Crash Bandicoot 4 is a game requiring patience. It requires skill. You’ll need to learn every crack and crevice in the game and then look beyond those crevices for hidden rooms, boxes and gems. Then you have to do it all backwards with the same amount of skill and precision. As difficult as the original Crash Bandicoot games could be, they’ve got nothing on Crash Bandicoot 4, particularly if you were raised to be a completionist.

crash bandicoot 4 retrospective

Playing the Crash Bandicoot trilogy when I was growing up was a family affair. We’d sit down together, chug through levels, swap controllers when it got hard and collect everything in sight. We had a guidebook for the later games (remember the pre-internet times?) and eventually, we undercovered every mystery. As much as I’m enjoying Crash Bandicoot 4, I can’t see myself ever having enough hours or skill to grab every collectible this game has to offer.

One gem, one crystal and one relic (with the potential for a special gem) was a winning combination. It was doable. Crash Bandicoot 4 levels have 12 collectibles per level (six in normal mode, six in N. Verted mode). It feels like a mountainous task. It’s not impossible, but it does require a time investment that adults who grew up playing Crash Bandicoot no longer have. Many of the boxes are also so well hidden you need a combination of luck, trial and error, and YouTube videos to find them. (The very first level has a cheap hidden box hiding invisibly behind a log.)

It’s a very different sport to playing Crash Bandicoot in the early 2000s.

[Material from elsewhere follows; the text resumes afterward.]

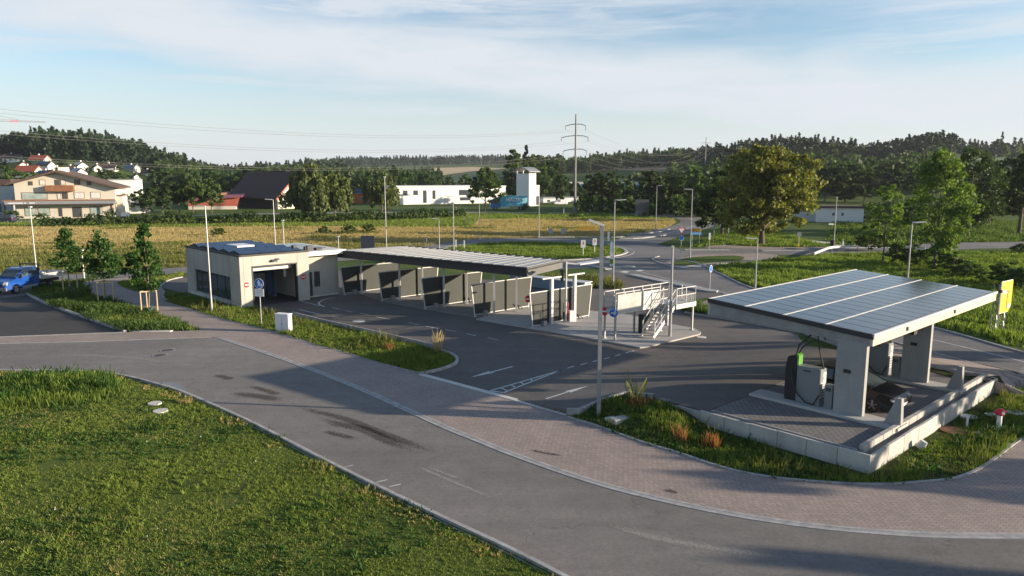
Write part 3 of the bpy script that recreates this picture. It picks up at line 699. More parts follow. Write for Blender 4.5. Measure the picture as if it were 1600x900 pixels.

Sitting down to Crash Bandicoot in 2020 is mostly a lone sport. It’s a few hours after work or a family get-together on a weekend. It’s nice, but there’s a sense of rush about playing games when you’re older. This goes doubly so when you write about them. There’s no time to stop and smell the roses, particularly when there’s over 100 levels in a game each requiring hours of investment. Every time you sit down to play a game, there’s a layer of guilt and responsibility hiding in the back of your mind. For me, it means I want to play through games as quickly as possible, squeezing as much enjoyment as I can out of the free time I have.

As a kid, I lived for that magic 105% completion label in Crash. It was a badge of honour. Now that badge seems unattainable, and it’s hard to let that go.

crash bandicoot 4 review

This isn’t the game I grew up playing.

Crash Bandicoot 4 makes me feel ancient. It makes me wonder if the youths are having a better time than I am. On more than one occasion, it’s made me feel like giving up. But the more I learn to let go of what I think Crash Bandicoot should be, the more I’m enjoying the game. Missed boxes still sting. Completing levels without earning a single gem sucks. Dying over 50 times in a level because a single enemy won’t move is also pretty shitty. But the more I ignore the completionist inside me, the more I enjoy the game. Blasting through levels without a care is pure joy. There’s no responsibilities and no stress involved. If something’s too hard, you can just skip it. It might go against everything you’ve ever learned about games, but what does it matter if you’re enjoying it?

Sometimes, all it takes is letting go.

Crash Bandicoot 4 is a hard game. But ‘hard’ doesn’t mean you can’t enjoy it. Learning to let go feels unfamiliar, but it means I’m enjoying the game so much more.